Purpose. The aim in one class of these local stories is to furnish timely, significant information in attractive form concerning public institutions and business activities. The purpose of the other class is to entertain the reader with little glimpses of the life of the city. Constructive journalism undertakes to stimulate the interest of every citizen in municipal affairs and in public institutions by putting prominently before him from time to time significant information about them.

The utmost accuracy in presenting information of public affairs and business matters, it is needless to say, is absolutely essential. It is important to maintain the same standard of truthfulness in writing entertaining feature stories, not because their contents are of vital importance, but because a newspaper, in order to command the confidence of its readers, cannot present anything in its news columns that is not true. Fictitious details are no more justifiable in feature stories than in news stories.

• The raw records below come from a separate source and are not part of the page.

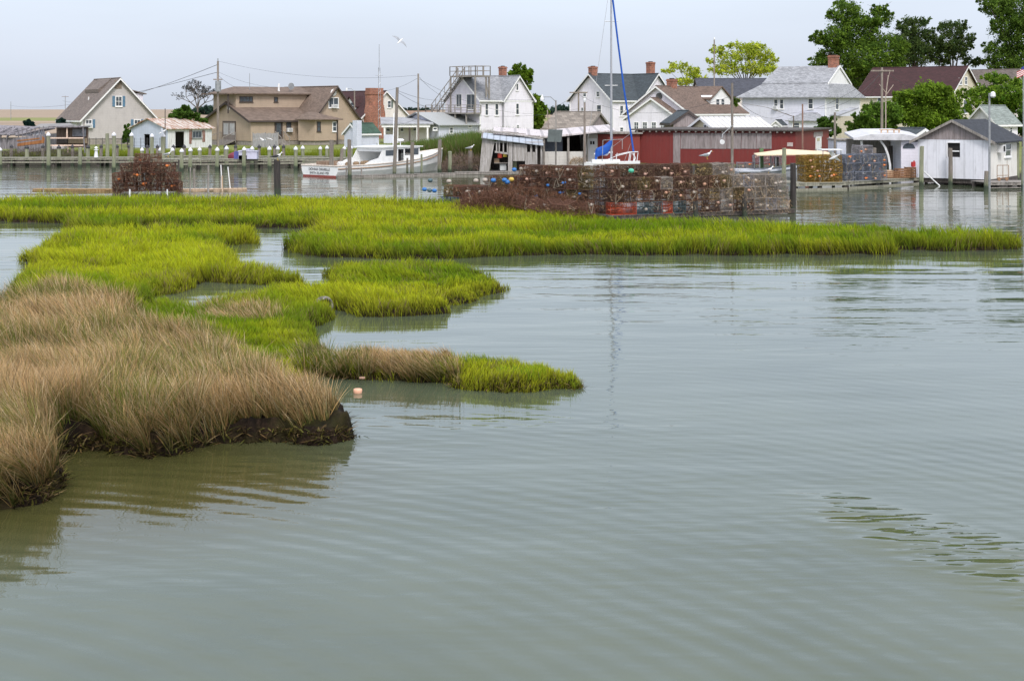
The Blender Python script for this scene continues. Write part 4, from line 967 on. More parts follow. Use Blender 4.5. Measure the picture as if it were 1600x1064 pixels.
A.build('roof', metalroof('pinkish_roll_roof', (.58, .53, .53), (.36, .3, .28), .3, 1.1), h.root)
for px in (850, 888, 913): t = h.a('f', -.3, px); h.part('post', GREYW, [(t - .08, t + .08, -.3, -.14, -.9, zt - .1)])
sl_ = MB(); x0_ = h.a('f', 0, 780); MB_ = None
mbx = MB()
for k in range(9):
    a_ = (h.a('f', -.7, 745 + k * 11), -.7 + random.uniform(-.2, .3), h.z(0, -.7, 206 + k * 1.1) + random.uniform(0, .1)); b2 = (a_[0] + 2.2, a_[1] + random.uniform(-.3, .6), a_[2] - .12 + random.uniform(-.05, .1)); mbx.tube(a_, b2, .04, n=4)
mbx.build('loose_battens', GREYW, h.root)

# collapsing shack on piles
SHK = wood('silver_shack_boards', (0.30, 0.28, 0.26), (0.46, 0.44, 0.43), .6)
h = Bld('collapsing_shack', 'leaning grey shack with blue grey tin lean-to roof and broken open windows', 'shack', 750, 106, .15, 0, 850, d=3.6)
def zz(py): return h.z(0, 0, py)
def xx(px): return h.a('f', 0, px)
L = [(xx(749), 0, zz(269)), (xx(764), 0, zz(270)), (xx(773), 0, zz(221)), (xx(753.5), 0, zz(216))]
MB().prism(L, (0, .12, 0)).build('leaning_wall', SHK, h.root)
MB().prism([(L[0][0] + .02, .12, L[0][2]), (L[3][0] + .02, .12, L[3][2]), (L[3][0] + .1, 3.4, L[3][2]), (L[0][0] + .1, 3.4, L[0][2])], (.1, 0, 0)).build('side_wall', SHK, h.root)
W_ = MB()
W_.prism([(xx(793.5), 0, zz(270)), (xx(800.5), 0, zz(270)), (xx(801), 0, zz(224)), (xx(795), 0, zz(223))], (0, .1, 0))
W_.prism([(xx(801.5), 0, zz(252)), (xx(820), 0, zz(252)), (xx(821), 0, zz(226)), (xx(802), 0, zz(225))], (0, .1, 0))
W_.prism([(xx(820.3), 0.02, zz(268)), (xx(838), .02, zz(266)), (xx(836), .02, zz(238)), (xx(822), .02, zz(238))], (0, .1, 0))
W_.prism([(xx(773), 0, zz(239)), (xx(795), 0, zz(242)), (xx(795), 0, zz(239)), (xx(773), 0, zz(236))], (0, .08, 0))
W_.build('front_wall', SHK, h.root)
P_ = MB()
for px in (776, 780, 786.5, 793): P_.box(xx(px) - .05, xx(px) + .05, -.03, .06, zz(239), zz(221))
for px in (822, 830, 838, 846): P_.box(xx(px) - .07, xx(px) + .07, -.05, .08, zz(268), zz(227))
P_.box(xx(773), xx(850), -.05, .05, zz(223.2), zz(221.8)); P_.build('framing', SHK, h.root)
h.part('back_wall', DKWOOD, [(.3, h.w, 3.4, 3.5, 0, zz(226))]); h.part('floor', DKWOOD, [(0, h.w, 0.13, 3.4, -.1, .02)])
MB().prism([(xx(752), -.35, zz(216)), (xx(849), -.35, zz(228)), (xx(849), 3.5, zz(219.5)), (xx(752), 3.5, zz(210))], (0, 0, .07)).build('roof', metalroof('blue_grey_tin', (.42, .47, .54), (.34, .3, .28), .15, .5), h.root)
MB().path([(xx(753), -.4, zz(216)), (xx(754), -.4, zz(208)), (xx(761), -.2, zz(204)), (xx(800), .3, zz(210)), (xx(849), .5, zz(218))], .06).build('bent_rafter', SHK, h.root)
for (px, py, w_, hh_, c_) in ((786, 262, .5, .5, (.5, .52, .52)), (776, 252, .4, .35, (.25, .18, .12)), (781, 244, .35, .35, (.5, .06, .04)), (789, 243, .3, .3, (.45, .35, .05))):
    o = MB().box(xx(px) - w_ / 2, xx(px) + w_ / 2, .6, 1.0, zz(py) - hh_ / 2, zz(py) + hh_ / 2).build('stored_box', plain('box_%d' % px, c_), h.root)
h.part('shelf', GREYW, [(xx(772), xx(795), .4, 1.3, zz(256), zz(255))])

# right waterside shed
WB = siding('stained_white_boards', (0.74, 0.75, 0.80), .6, .22, (.25, .25, .24), vertical=True)
WB2 = siding('rust_streaked_white_boards', (0.78, 0.76, 0.71), .35, .42, (.33, .24, .15), vertical=True)
h = Bld('waterside_shed', 'white shed on piles with dark roof and plywood gable at the right edge', 'shed', 1546, 88, .42, -35, 1434, 1592, 'R')
ze = h.z(h.w, 0, 219.5); zr = h.z(h.w / 2, 0, 190)
wx0, wz1 = h.fp('f', 0, 1480.5, 223.5); wx1, wz0 = h.fp('f', 0, 1500, 246)
open_wall(h, 'f', 0, 0, h.w, 0, ze, [(wx0, wx1, wz0, wz1)], WB)
MB().prism([(0, 0, ze + .01), (h.w, 0, ze + .01), (h.w / 2, 0, zr)], (0, .1, 0)).build('gable_wall', PLY, h.root)
h.part('wall', WB2, [(h.w - .1, h.w, .1, h.d, 0, ze)]); h.part('wall', WB, [(0, .1, .1, h.d, 0, ze)]); h.part('wall', WB, [(.1, h.w - .1, h.d - .1, h.d, 0, ze)])
A = MB(); hf = h.w / 2; slp = (zr - ze) / hf; T = MB()
for sg in (-1, 1):
    A.prism([(hf, -.3, zr + .03), (hf, -.3, zr + .12), (hf + sg * (hf + .45), -.3, ze - slp * .45 + .12), (hf + sg * (hf + .45), -.3, ze - slp * .45 + .03)], (0, h.d + .6, 0))
    T.prism([(hf, -.34, zr - .06), (hf, -.34, zr + .12), (hf + sg * (hf + .46), -.34, ze - slp * .45 + .12), (hf + sg * (hf + .46), -.34, ze - slp * .45 - .06)], (0, .04, 0))
ro = A.build('roof', shingle('black_blue_shingles', (.035, .04, .05)), h.root); T.build('rake_board', GREYW, ro)
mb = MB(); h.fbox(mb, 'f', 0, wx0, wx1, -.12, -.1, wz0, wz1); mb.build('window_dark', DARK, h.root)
mb = MB(); zm = wz0 + (wz1 - wz0) * .42; h.fbox(mb, 'f', 0, wx0 + .05, wx1 - .05, -.05, -.02, zm - .04, zm + .04); h.fbox(mb, 'f', 0, wx0, wx1, .0, .04, wz1, wz1 + .07); h.fbox(mb, 'f', 0, wx0 - .06, wx0, 0, .04, wz0, wz1); mb.build('window_frame', TRIM, h.root)
h.win('r', h.w, 1569.5, 224, 1579, 245)
t, z = h.fp('r', h.w, 1560, 232.5); mb = MB(); h.fbox(mb, 'r', h.w, t - .33, t + .33, 0, .4, z - .25, z + .25); o = mb.build('air_conditioner', WHITE, h.root); mb = MB(); h.fbox(mb, 'r', h.w, t - .26, t + .1, .4, .42, z - .18, z + .18); mb.build('grille', DARK, o)
h.part('floor_beam', DKWOOD, [(-.05, h.w + .05, .12, h.d, -.3, -.01)])
mb = MB()
for i in range(4):
    for j in range(4): mb.tube((.4 + (h.w - .8) * i / 3, .5 + (h.d - .8) * j / 3, -1.2), (.4 + (h.w - .8) * i / 3, .5 + (h.d - .8) * j / 3, -.3), .12)
mb.build('support_post', DKWOOD, h.root)

# white open canopy building and store beside it
h = Bld('canopy_building', 'white flat roofed canopy with curved bracket over the right dock', 'canopy', 1335, 97, .45, -8, 1436, d=6)
zt = h.z(h.w / 2, 0, 219)
MB().prism([(-.1, -.4, zt), (h.w + .2, -.4, zt - .02), (h.w + .2, -.4, zt + .18), (h.w * .75, -.4, zt + .42), (h.w * .25, -.4, zt + .4), (-.1, -.4, zt + .14)], (0, 6.4, .3)).build('roof', plain('white_roof_sheet', (.56, .56, .58), .6), h.root)
def X_(px): return h.a('f', 0, px)
h.part('wall', WSIDE, [(X_(1408), X_(1434), .0, 5.8, -.4, zt - .05)]); h.part('back_wall', GREYW, [(0, X_(1408), 5.6, 5.7, -.4, zt - .05)])
MB().path([(X_(1346), .1, zt - .05), (X_(1349), .1, zt - 1.0), (X_(1352), .1, -.4)], .09).build('post', TRIM, h.root)
br_ = [(X_(1376), .1, zt - .05), (X_(1383), .1, zt - .5), (X_(1388), .1, zt - 1.1), (X_(1391), .1, zt - 1.8), (X_(1391), .1, -.4)]
MB().path(br_, .08).build('curved_post', TRIM, h.root)
t = X_(1420); z = h.z(t, 0, 232); mb = MB(); mb.prism([(t + .42 * math.cos(a), -.05, z + .36 * math.sin(a)) for a in np.linspace(0, math.pi, 12)], (0, .045, 0)); mb.build('arch_window', GLASS, h.root)
h.part('inner_door', DKWOOD, [(X_(1398), X_(1405), 3.2, 3.3, -.3, zt - .5)])
sh_ = MB()
x0_, x1_ = X_(1377), X_(1410)
for px in (1380, 1390, 1400, 1408): sh_.box(X_(px) - .05, X_(px) + .05, 1, 1.1, zt + .4, h.z(0, 1, 204))
sh_.box(x0_, x1_, .95, 1.15, h.z(0, 1, 204), h.z(0, 1, 202.3)); sh_.build('roof_rack', PALEW, h.root)
h = Bld('white_store', 'plain white flat store wall behind the blue grey crab pots', 'store', 1308, 105, .5, 0, 1384, d=3)
ze = h.z(0, 0, 220); h.walls(0, h.w, 0, h.d, -.6, ze, PBLUE); h.part('roof', GREYW, [(-.1, h.w + .1, -.15, h.d, ze + .01, ze + .12)])
h.win('f', 0, 1357, 233, 1367, 241, rail=False); h.win('f', 0, 1370, 233, 1380, 241, rail=False)
h = Bld('little_white_gable', 'little white gabled roof just left of the waterside shed roof', 'hut', 1426, 104, .5, 20, 1462, d=3)
h.gable(0, h.w, 0, h.d, 0, h.z(0, 0, 215), h.z(h.w / 2, 0, 203), 'y', WSIDE, SLATE, TRIM, ov=.15, eo=.15)

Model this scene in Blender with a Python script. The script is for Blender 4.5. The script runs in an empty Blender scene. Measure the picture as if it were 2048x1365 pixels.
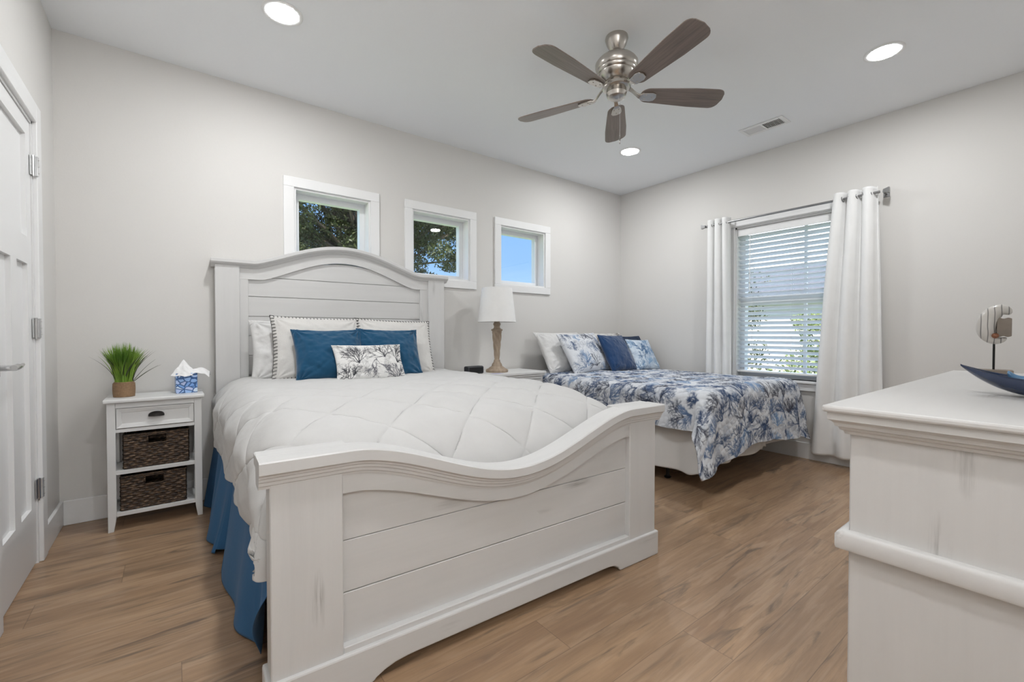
import bpy, bmesh, math, random
import numpy as np
from mathutils import Vector, Matrix, noise as mnoise
random.seed(7); rng = np.random.default_rng(7)
PI = math.pi
sc = bpy.context.scene
COL = sc.collection

# ------------------------------------------------------------------ room numbers
D, R, L, H = 3.4723, 4.3069, -0.5104, 2.74      # back wall y, right wall x, left wall x, ceiling
CAMZ, YAW, PITCH, FPX = 1.0713, 0.9177, 0.0166, 886.1

# ------------------------------------------------------------------ camera
cam_d = bpy.data.cameras.new('camera'); cam = bpy.data.objects.new('camera', cam_d); COL.objects.link(cam)
cam_d.sensor_width = 36; cam_d.lens = 36*FPX/2048; cam_d.clip_start = 0.02; cam_d.clip_end = 300
fwd = Vector((math.cos(YAW)*math.cos(PITCH), math.sin(YAW)*math.cos(PITCH), -math.sin(PITCH)))
cam.location = (0, 0, CAMZ); cam.rotation_euler = fwd.to_track_quat('-Z', 'Y').to_euler()
sc.camera = cam

# ------------------------------------------------------------------ world, sun, exposure
sc.view_settings.view_transform = 'Standard'; sc.view_settings.look = 'None'
sc.view_settings.gamma = 1; sc.view_settings.use_curve_mapping = False
sc.view_settings.exposure = 0.10
w = bpy.data.worlds.new('sky'); sc.world = w; w.use_nodes = True
nt = w.node_tree; nt.nodes.clear()
tc = nt.nodes.new('ShaderNodeTexCoord'); sx = nt.nodes.new('ShaderNodeSeparateXYZ')
cr = nt.nodes.new('ShaderNodeValToRGB'); bg = nt.nodes.new('ShaderNodeBackground'); wo = nt.nodes.new('ShaderNodeOutputWorld')
cr2_ = nt.nodes.new('ShaderNodeValToRGB'); az = nt.nodes.new('ShaderNodeMapRange'); mxw = nt.nodes.new('ShaderNodeMix'); mxw.data_type = 'RGBA'
nt.links.new(tc.outputs['Generated'], sx.inputs[0]); nt.links.new(sx.outputs['Z'], cr.inputs[0]); nt.links.new(sx.outputs['Z'], cr2_.inputs[0])
nt.links.new(sx.outputs['X'], az.inputs[0]); az.inputs[1].default_value = .72; az.inputs[2].default_value = .92      # hazier and brighter towards +X
nt.links.new(az.outputs[0], mxw.inputs[0]); nt.links.new(cr.outputs[0], mxw.inputs[6]); nt.links.new(cr2_.outputs[0], mxw.inputs[7])
nt.links.new(mxw.outputs[2], bg.inputs[0]); nt.links.new(bg.outputs[0], wo.inputs[0])
for c_, st in ((cr, ((0, (.22, .30, .42)), (.16, (.105, .195, .325)), (.34, (.09, .18, .34)), (.6, (.36, .48, .72)))), (cr2_, ((0, (1.35, 1.38, 1.4)), (.18, (1.05, 1.15, 1.3)), (.4, (.60, .75, .98)), (.9, (.25, .40, .75))))):
    el = c_.color_ramp.elements
    while len(el) < len(st): el.new(.5)
    for q, (p, k) in zip(el, st): q.position = p; q.color = (*k, 1)
bg.inputs[1].default_value = 3.0
SUN_E = 7.0
sd = bpy.data.lights.new('sun', 'SUN'); sd.energy = SUN_E; sd.angle = 0.01; sd.color = (1, .95, .87)
so = bpy.data.objects.new('sun', sd); COL.objects.link(so)
so.rotation_euler = Vector((0.62, 0.50, -0.80)).to_track_quat('-Z', 'Y').to_euler()   # travels away from the house, towards +X +Y
LAMP_W = 10.5; FILL_GLOBE_E = 50.0

# ------------------------------------------------------------------ materials
def new_mat(name):
    m = bpy.data.materials.new(name); m.use_nodes = True
    return m, m.node_tree, m.node_tree.nodes['Principled BSDF']
def N(nt, t, **kw):
    n = nt.nodes.new('ShaderNode'+t)
    for k, v in kw.items(): setattr(n, k, v)
    return n
def sock(nt, s, v):
    if hasattr(v, 'is_output') or isinstance(v, bpy.types.NodeSocket): nt.links.new(v, s)
    else: s.default_value = v
def mth(nt, op, a, b=None, c=None):
    n = N(nt, 'Math', operation=op); sock(nt, n.inputs[0], a)
    if b is not None: sock(nt, n.inputs[1], b)
    if c is not None: sock(nt, n.inputs[2], c)
    return n.outputs[0]
def mapping(nt, src, scale=(1,1,1), loc=(0,0,0)):
    n = N(nt, 'Mapping'); nt.links.new(src, n.inputs[0]); n.inputs['Scale'].default_value = scale; n.inputs['Location'].default_value = loc
    return n.outputs[0]
def ntex(nt, vec, scale=5, detail=3, rough=.5, dist=0):
    n = N(nt, 'TexNoise'); nt.links.new(vec, n.inputs['Vector']); n.inputs['Scale'].default_value = scale
    n.inputs['Detail'].default_value = detail; n.inputs['Roughness'].default_value = rough; n.inputs['Distortion'].default_value = dist
    return n.outputs[0]
def ramp(nt, fac, stops):
    n = N(nt, 'ValToRGB'); nt.links.new(fac, n.inputs[0]); el = n.color_ramp.elements
    while len(el) < len(stops): el.new(.5)
    for q, (p, c) in zip(el, stops): q.position = p; q.color = (c, c, c, 1) if not hasattr(c, '__len__') else (*c, 1)
    return n.outputs[0]
def mix(nt, fac, a, b, bt='MIX'):
    n = N(nt, 'Mix', data_type='RGBA', blend_type=bt); sock(nt, n.inputs[0], fac)
    for s, v in ((n.inputs[6], a), (n.inputs[7], b)):
        if isinstance(v, bpy.types.NodeSocket): nt.links.new(v, s)
        else: s.default_value = (*v, 1)
    return n.outputs[2]
def bump(nt, b, h, strength=.2, dist=.01):
    n = N(nt, 'Bump'); nt.links.new(h, n.inputs['Height']); n.inputs['Strength'].default_value = strength; n.inputs['Distance'].default_value = dist
    nt.links.new(n.outputs[0], b.inputs['Normal'])
def obj_co(nt): return N(nt, 'TexCoord').outputs['Object']

def plain(name, col, rough=.5, metal=0, nscale=0, namp=.06, bstr=0, spec=.5, sheen=0):
    m, nt, b = new_mat(name)
    b.inputs['Roughness'].default_value = rough; b.inputs['Metallic'].default_value = metal
    b.inputs['Specular IOR Level'].default_value = spec
    if sheen: b.inputs['Sheen Weight'].default_value = sheen; b.inputs['Sheen Roughness'].default_value = .4
    co = obj_co(nt); f = ntex(nt, co, nscale or 8, 4)
    lo = tuple(c*(1-namp) for c in col); hi = tuple(min(1, c*(1+namp)) for c in col)
    nt.links.new(mix(nt, f, lo, hi), b.inputs['Base Color'])
    if bstr: bump(nt, b, f, bstr, .005)
    return m

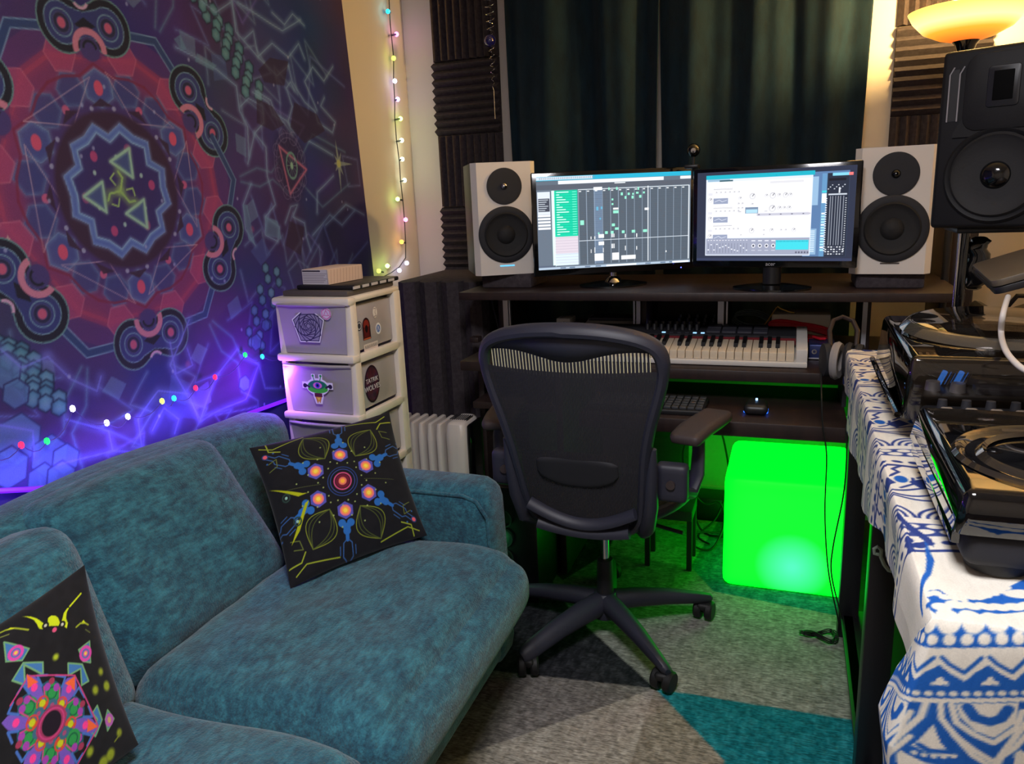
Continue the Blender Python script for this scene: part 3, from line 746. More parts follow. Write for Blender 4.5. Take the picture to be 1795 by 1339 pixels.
def disc2(c): c.c[:] = (230, 232, 240); c.ell(0, 0, .011, .012, (92, 120, 190)); c.seg([(-.005, -.006), (0, .008), (.005, -.006)], .002, (235, 235, 245))
o = sticker(disc2, drawers[0], SD(.022, .965), .036, .04, shape=lambda U, V: np.hypot(U/.016, V/.0185) < 1); o['label'] = 'round blue and white sticker'
def disc3(c): c.c[:] = (228, 222, 220); c.seg([(-.006, .012), (.006, .012), (0, 0), (.006, -.012), (-.006, -.012)], .002, (120, 110, 116))
o = sticker(disc3, drawers[0], SD(.01, 1.018), .03, .036, shape=lambda U, V: np.hypot(U/.013, V/.017) < 1); o['label'] = 'small white lettered sticker'
def strip(c):
    c.c[:] = (208, 198, 196)
    for i in range(9): c.seg([(-.034+.008*i, -.004), (-.031+.008*i, .006), (-.028+.008*i, -.003)], .0015, (60, 54, 66))
sticker(strip, drawers[0], SD(-.028, .918), .08, .022)
def oval(c):
    c.c[:] = (70, 34, 58); c.noise(9, (24, 10, 20), 5)
    c.ell(0, 0, .040, .056, (36, 18, 34), ring=.004)
o = sticker(oval, drawers[1], SD(-.04, .80), .09, .13, shape=lambda U, V: np.hypot(U/.043, V/.060) < 1); o['label'] = 'large dark oval sticker with white lettering'
for (tx, dz, s_) in (('TATRIK', .012, .021), ('WOLVES', -.012, .023)):
    textmesh('lettering', tx, s_, SD(-.04, .80+dz, .1202), mat('white_lettering', (225, 215, 225), .5), o, world=False, depth=.0002)
def disc4(c): c.c[:] = (72, 56, 84); c.ell(0, 0, .018, .02, (170, 150, 180), ring=.004); c.seg([(-.01, -.01), (0, .012), (.01, -.01)], .002, (200, 190, 210))
o = sticker(disc4, drawers[2], SD(.0, .625), .06, .06, shape=lambda U, V: np.hypot(U, V) < .028); o['label'] = 'round grey sticker on the third drawer'

# things on the tower
bk = thing('black_case', 'flat black hard case lying on top of the plastic drawer tower', 'case', (-1.33, 2.07, 1.086), math.radians(-2))
MB().box(-.115, .118, -.135, .13, 0, .016, .004).build('case_body', mat('grey_case', (84, 76, 74), .5), bk)
MB().box(-.08, .128, -.11, .15, .0165, .030, .004).build('case_lid', BLACKP, bk)
for yy in (-.10, -.05, .0, .05, .10): MB().box(.1275, .1292, yy-.018, yy+.018, .019, .027).build('case_label', mat('label_white', (190, 185, 190), .6), bk)
bx = thing('cardboard_box', 'small white printed cardboard box lying on the black case', 'box', (-1.340, 2.055, 1.1165), math.radians(-6))
CARD = mat('printed_card', (206, 184, 172), .8)
MB().box(-.050, .050, -.085, .085, 0, .046, .002).build('carton', CARD, bx)
def lab(c):
    c.c[:] = (196, 190, 196); c.seg([(-.045, .018), (.02, .018)], .004, (50, 44, 54)); 
    for i in range(6): c.seg([(-.045, .010-.005*i), (.045-.006*(i % 3), .010-.005*i)], .0012, (110, 100, 112))
    c.rect(-.05, -.048, -.022, .022, (40, 40, 50)); c.rect(.047, .049, -.022, .022, (40, 40, 50))
sticker(lab, bx, FR(0.0, .023, -.0856), .096, .044)
def lab2(c):
    c.c[:] = (206, 184, 172)
    for i in range(12): c.seg([(-.09+.015*i, -.02), (-.085+.015*i, .02)], .0012, (150, 120, 110))
sticker(lab2, bx, SD(0, .023, .0506), .165, .044, .0012)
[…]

Treatment. In order to interest the average reader in news of various municipal activities it is necessary to make the stories attractive in form and style. Striking facts and figures or unusual statements, featured at the beginning, catch the reader’s eye and lead him to read the story as long as its subject matter and style interest him. Effective use of statistics and comparisons is shown in the story “Public Schools Open,” p. 233. Two stories that begin with unusual statements are those entitled “School for Backward Children,” p. 235, and “New Feature in Manufacturing,” p. 243.

Since there is practically no news interest in entertaining feature stories, the reader’s attention is attracted and held by the way in which the story is told. Narrative and descriptive beginnings, conversation, suspense, humor and other devices used in short stories and novels are well adapted to these news stories.